The political and civil heart of ancient Rome beats beneath a complex stratification of streets, squares and buildings whose history, excavations and restorations have repeatedly changed its face: an archaeological panorama unique worldwide that includes masterpieces of medieval art.
The Forum was originally covered by a swamp. It was only in the late 7th century BCE that the valley was reclaimed and the Roman Forum began to take shape. It was destined to remain the centre of public life for over a millennium.
The various monuments were built through the centuries: first the buildings for political, religious and commercial activities, then during the 2nd century BCE the civil basilicas, used for judicial activities. Already at the end of the republican age, the ancient Roman Forum had become insufficient to serve as the administrative and representative centre of the city.
The various dynasties of emperors added only prestigious monuments: the Temple of Vespasian and Titus and that of Antoninus Pius and Faustina, dedicated to the memory of the deified emperors, and the monumental Arch of Septimius Severus, built at the western end of the Forum in 203 CE to celebrate the emperor’s victories over the Parthians.
The Palatine Hill
On the hill, beside the Romulean huts, arose the aristocratic residences of the Republic and then the luxurious imperial palaces. A walk in the park unfolds between myth, history and art, increasing the fascination of a site already well-known to travellers on the Grand Tour.

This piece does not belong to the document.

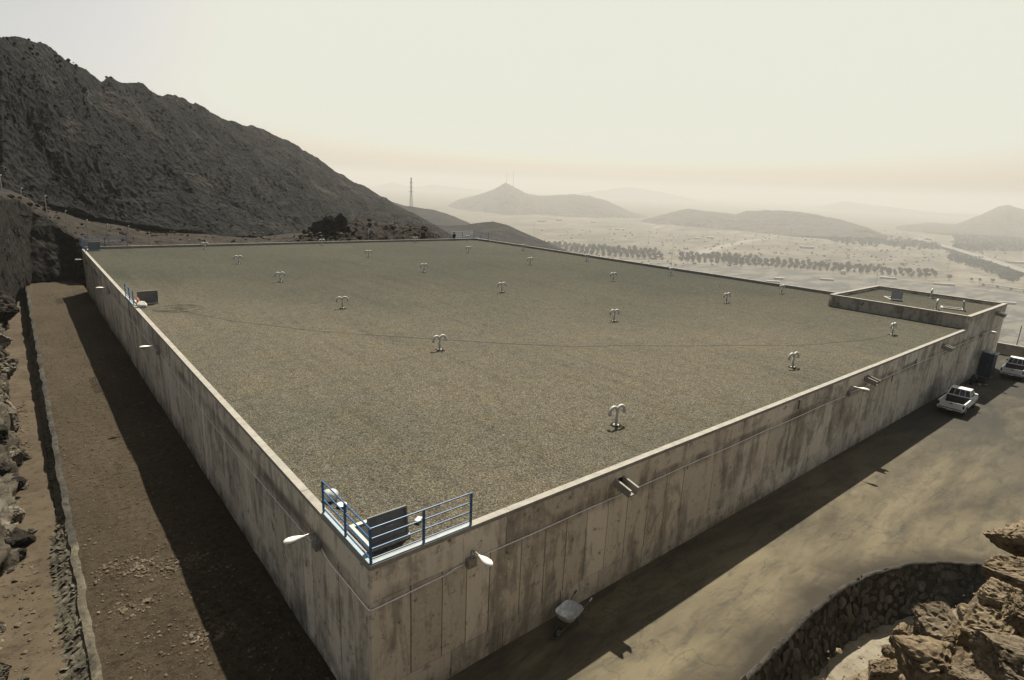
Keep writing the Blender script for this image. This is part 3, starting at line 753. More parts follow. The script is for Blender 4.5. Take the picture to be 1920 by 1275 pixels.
# rocks along the left edge, beside the drain
lb_rows = [(8, 590, -6.2, 2.6, 'darkrock', 'smooth brown rock shoulder at the far end of the left rocks'), (4, 640, -6.2, 1.9, 'greyrock', 'split upright rock below the earth bank'), (22, 690, -6.2, 1.3, 'greyrock', 'tall brown slab of the left rocks'),
           (14, 745, -6.2, 1.35, 'greyrock', 'large pale rock with a flat lit top'), (32, 790, -6.3, .75, 'greyrock', 'pale rock beside the rubble in the drain'), (40, 850, -6.3, .55, 'greyrock', 'grey weathered rock above the sand step'), (6, 830, -6.2, 1.5, 'darkrock', 'dark rock face in shade on the left edge'),
           (36, 905, -6.2, .55, 'darkrock', 'black shaded rock beside the drain sand'), (34, 960, -6.2, .62, 'greyrock', 'pale rock with a lit top beside the drain'), (0, 900, -6.2, 1.2, 'darkrock', 'dark overhanging rock on the left edge'),
           (20, 1000, -6.2, .5, 'greyrock', 'weathered grey rock low beside the drain'), (-12, 1060, -6.2, .55, 'darkrock', 'dark rock cut by the left edge'), (2, 1170, -6.1, .35, 'greyrock', 'small grey rock at the left edge lower down'), (8, 1255, -6.1, .42, 'greyrock', 'grey pointed rock in the bottom left corner'), (52, 1262, -6.1, .16, 'greyrock', 'flat pale stone near the bottom left corner'), (66, 985, -6.1, .2, 'greyrock', 'small pale stone at the edge of the drain sand')]
for k, (x, y, z, r, mt, lb) in enumerate(lb_rows):
    p = P(x, y + 12, z)
    o = thing('rock', lb, 'rock', (p[0] - r * .45, p[1], z + r * .42), rng.uniform(0, 6), 'rocks along the left edge', rock_mesh('rock', MT[mt], 500 + k, 5, .38, 1, .85, .9, True, 20))
    o.scale = (r * 1.2, r * 1.4, r * 1.2)
# rock bank behind them
bx = np.linspace(0, 1, 90); by = np.linspace(-4, 100, 800)
X, Y = np.meshgrid(bx, by, indexing='ij')
BX = -.5 + np.interp(Y, [-4, 6, 11, 15, 25, 36, 47, 75, 100], [-23.4, -23.0, -22.4, -21.75, -21.6, -21.9, -22.3, -22.2, -22]) - 10 * X ** 1.3 + .5 * fbm(np.stack([X * 2, Y * .4, 0 * X], -1), 5); BZ = -6.7 + 7.5 * X ** .75 * np.clip((Y + 2) / 8, .15, 1)
bp = np.stack([BX, Y, BZ], -1); bp += ((fbm(bp * .6, 6, .55, ridged=True) - .2) * .6)[..., None] * np.array([1, .3, .9])
o = link('rock_bank', grid_mesh('rock_bank', bp, MT['leftrock'], False)); o['kind'] = 'structure'

def strew(name, src, n, smin, smax, m, seed, vmax, label):
    me = src.data; co = np.empty(len(me.vertices) * 3); me.vertices.foreach_get('co', co); co = co.reshape(-1, 3)
    r0 = np.random.RandomState(seed); idx = r0.choice(int(len(co)), n); base = [np.array([v.co[:] for v in rock_mesh('tmp', m, 800 + k, 1, .3, 1, .85, .8, True, 6).vertices]) for k in range(6)]
    fs = [tuple(q.vertices) for q in bpy.data.meshes['tmp'].polygons]; nv = len(base[0]); V = np.empty((n, nv, 3)); F = []
    for i in range(n):
        a = r0.uniform(0, 6.28); s_ = smin * (smax / smin) ** (r0.rand() ** 2.4); c_, d_ = math.cos(a), math.sin(a); v = base[i % 6] * s_
        p = co[idx[i]] + r0.randn(3) * np.array([.5, .5, 0]); V[i] = np.stack([v[:, 0] * c_ - v[:, 1] * d_, v[:, 0] * d_ + v[:, 1] * c_, v[:, 2]], 1) + p
        F += [tuple(q + i * nv for q in f_) for f_ in fs]
    o = link(name, new_mesh(name, V.reshape(-1, 3), F, m)); o['kind'] = 'stuff'; o['label'] = label; o['category'] = 'rocks'
strew('mountain_boulders', bpy.data.objects['mountain'], 9000, .14, .65, MT['mountain'], 5, 1, 'dark boulders strewn over the left mountain flank')
strew('slope_rubble', bpy.data.objects['bench_slope'], 1500, .10, .7, MT['slope'], 6, 1, 'small stones strewn over the brown slope behind the parapet')
strew('mound_rubble', bpy.data.objects['mound_behind_parapet'], 600, .15, 1.0, MT['slope'], 7, 1, 'rubble lying on the brown mound behind the far parapet')
strew('corner_rubble', bpy.data.objects['rubble_mound'], 900, .02, .14, MT['boulder'], 8, 1, 'small rubble lying between the boulders in the lower right corner')
hm = [rock_mesh('heap_rock', MT[['greyrock', 'leftrock', 'darkrock', 'leftrock'][k % 4]], 540 + k, 4, .38, 1, .85, .85, True, 16) for k in range(8)]
hr = random.Random(44); nh = 0
for k in range(110):
    y = 9 + 70 * hr.random() ** 1.25; x0 = float(np.interp(y, [6, 11, 15, 25, 36, 47, 75], [-22.8, -22.2, -21.8, -21.6, -21.9, -22.3, -22.2]))
    q_ = hr.random(); r_ = hr.uniform(.35, 1.1) * (.8 + y / 90); x = x0 - .55 * r_ - q_ * 2.2; z = -6.7 + q_ * 2.0 + .3 * r_
    o = thing('rock', ['pale grey', 'brown', 'dark', 'brown'][k % 4] + ' rough rock heaped along the left edge, ' + ('close in front' if y < 18 else 'beside the drain sand' if y < 32 else 'halfway to the far bank' if y < 52 else 'near the far dark bank'), 'rock', (x, y, z), hr.uniform(0, 6), 'rocks heaped along the left edge', hm[k % 8]); o.scale = (r_, r_ * hr.uniform(.9, 1.5), r_ * hr.uniform(.8, 1.2))
# dark outcrop behind the parapet
for k, (x, y, r, h_, lb) in enumerate([(618, 421, 2.1, 2.3, 'tall dark boulder rising behind the far parapet'), (602, 424, 1.9, 1.9, 'dark boulder just left of the tall one'), (636, 421, 1.7, 2.1, 'dark boulder right of the tall one'), (652, 429, 1.5, 1.1, 'low boulder at the right foot of the dark outcrop'),
                                      (588, 430, 1.5, 1.1, 'low boulder at the left foot of the dark outcrop'), (612, 432, 1.9, 1.3, 'dark boulder in front of the tall one'), (630, 433, 1.8, 1.2, 'pale-backed boulder at the front of the dark outcrop'), (573, 434, .9, .6, 'small separate boulder left of the dark outcrop')]):
    p = D(x, y, 132)
    o = thing('outcrop_boulder', lb, 'boulder', p, k * 2.1 + .4, 'dark outcrop boulders', rock_mesh('outcrop_boulder', MT['outcrop'], 620 + k, 4, .42, 1, .8, 1, True, 24)); o.scale = (r * 1.2, r * 1.2, h_ * 1.2)
for k in range(26):
    x = rng.choice([rng.uniform(470, 600), rng.uniform(560, 660)]); p = D(x, 441 + rng.uniform(-5, 8), 126)
    o = thing('slope_stone', 'small pale stone lying on the brown slope behind the far parapet', 'stone', p, rng.uniform(0, 6), 'stones on the brown slope', STONES[k % 8]); s_ = rng.uniform(.25, .6); o.scale = (s_, s_, s_ * 1.3)

# ================================================================== RESERVOIR
res = thing('reservoir', 'huge flat-roofed concrete water reservoir filled with grey gravel on top', 'reservoir')
A, B, C_, Dd = (-13.95, -3.14), (49.6, -3.14), (47.3, 76.0), (-13.95, 79.0)
def prism(poly, z0, z1):
    mb = MB(); n = len(poly); v = [(x, y, z0) for x, y in poly] + [(x, y, z1) for x, y in poly]
    return mb.add(v, [tuple(range(n))[::-1], tuple(range(n, 2 * n))] + [(i, (i + 1) % n, n + (i + 1) % n, n + i) for i in range(n)])
def inset(poly, d):
    out = []
    for i in range(len(poly)):
        p0, p1, p2 = [np.array(poly[j % len(poly)], float) for j in (i - 1, i, i + 1)]
        a = (p1 - p0) / np.linalg.norm(p1 - p0); b = (p2 - p1) / np.linalg.norm(p2 - p1)
        na = np.array([-a[1], a[0]]); nb = np.array([-b[1], b[0]]); m_ = na + nb; m_ /= (m_ @ na); out.append(tuple(p1 + m_ * d))
    return out
poly = [A, B, C_, Dd]
prism(inset(poly, .05), -6.6, -.12).build('core', MT['joint'], res)
# gravel sheet
gi = inset(poly, .30)
n_ = 90
u = np.linspace(0, 1, n_)
q = np.array(gi)
gr = np.array([[(q[0] * (1 - a) * (1 - b) + q[1] * a * (1 - b) + q[2] * a * b + q[3] * (1 - a) * b) for b in u] for a in u])
gr = np.concatenate([gr, np.zeros((n_, n_, 1))], 2); gr[..., 2] = -.02 + .035 * fbm(gr * .15, 4)
o = link('gravel_roof', grid_mesh('gravel_roof', gr, MT['gravel']), res)
# copings, in cast lengths
def coping(p0, p1, w, z0, z1, seg, parent, inward):
    p0, p1 = np.array(p0, float), np.array(p1, float); L = np.linalg.norm(p1 - p0); t = (p1 - p0) / L; n_ = np.array([-t[1], t[0]]) * inward
    k = max(1, round(L / seg)); ang = math.atan2(t[1], t[0])
    for i in range(k):
        c = p0 + t * (L * (i + .5) / k) + n_ * (w / 2)
        o = link('coping', unit(MT['coping']), parent); o.location = (c[0], c[1], (z0 + z1) / 2 + rng.uniform(-.004, .004)); o.scale = (L / k - .012, w, z1 - z0); o.rotation_euler = (0, 0, ang)
W = .27
coping((A[0], A[1]), (41.5, A[1]), W, -.115, .03, 4.9, res, 1)
coping((A[0], Dd[1]), (A[0], A[1] + W + .01), W, -.115, .03, 4.9, res, 1)
coping((C_[0], C_[1]), (A[0] + W + .01, Dd[1]), W, -.115, .30, 4.9, res, 1)
coping((49.4, 8.6), (C_[0], C_[1] - W - .01), W, -.115, .30, 4.9, res, 1)
# formwork panels: (axis, from, to, bands)
def panels(p0, p1, bands, parent, outward, th=.05, name='wall_panel', m='concrete'):
    p0, p1 = np.array(p0, float), np.array(p1, float); L = np.linalg.norm(p1 - p0); t = (p1 - p0) / L; n_ = np.array([t[1], -t[0]]) * outward; ang = math.atan2(t[1], t[0])
    for (z0, z1, wd, jit, gap) in bands:
        s_ = 0; edges = [0.0]
        while s_ < L - .01:
            s_ = min(L, s_ + wd * rng.uniform(1 - jit, 1 + jit))
            if L - s_ < wd * .35: s_ = L
            edges.append(s_)
        for a, b in zip(edges[:-1], edges[1:]):
            off = rng.uniform(-.006, .006); c = p0 + t * (a + b) / 2 - n_ * (th / 2 - off)
            o = link(name, unit(MT[m]), parent); o.location = (c[0], c[1], (z0 + z1) / 2); o.scale = (b - a - gap, th, z1 - z0 - gap * .5); o.rotation_euler = (0, 0, ang)
panels((A[0] + .003, A[1]), (41.5, A[1]), [(-1.15, -.115, 4.9, 0, .02), (-5.6, -4.25, 2.4, .2, .034)], res, 1)
panels((A[0] + .003, A[1]), (1.0, A[1]), [(-4.25, -1.15, 1.25, .28, .036)], res, 1)
panels((1.0, A[1]), (41.5, A[1]), [(-4.25, -1.15, 2.5, .3, .04)], res, 1)
panels((A[0], Dd[1]), (A[0], A[1] + .003), [(-1.0, -.115, 4.9, 0, .02), (-6.2, -1.0, 1.0, .2, .034)], res, 1)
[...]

The Palatine hill preserves the remains of Iron Age settlements connected with the earliest core of the city of Rome. The hill was home to important civic cults, including the Magna Mater (Cybele) and, between the 2nd and 1st centuries BC, it became the residential district of the Roman aristocracy, with elegant houses characterised by exceptional painted and paved decorations, such as those preserved in the House of the Griffins. Augustus symbolically chose the hill as the site of his own house, which consisted of several buildings, including the House of Livia. Later the hill became the site of the imperial palaces: the Domus Tiberiana, the Domus Transitoria and then the Domus Aurea, and finally the Domus Flavia, divided into a public and private sector, the latter being known as the Domus Augustana. From their complex and partly overlapping plans, it is possible to understand how the different residences were connected to each other partly by underground passages, often richly decorated, of which the Neronian Cryptoporticus remains one of the best preserved examples. The presence of the imperial residences on the hill gave rise to a process of identification. In this way the toponym Palatium came, in modern languages, to mean a royal palace.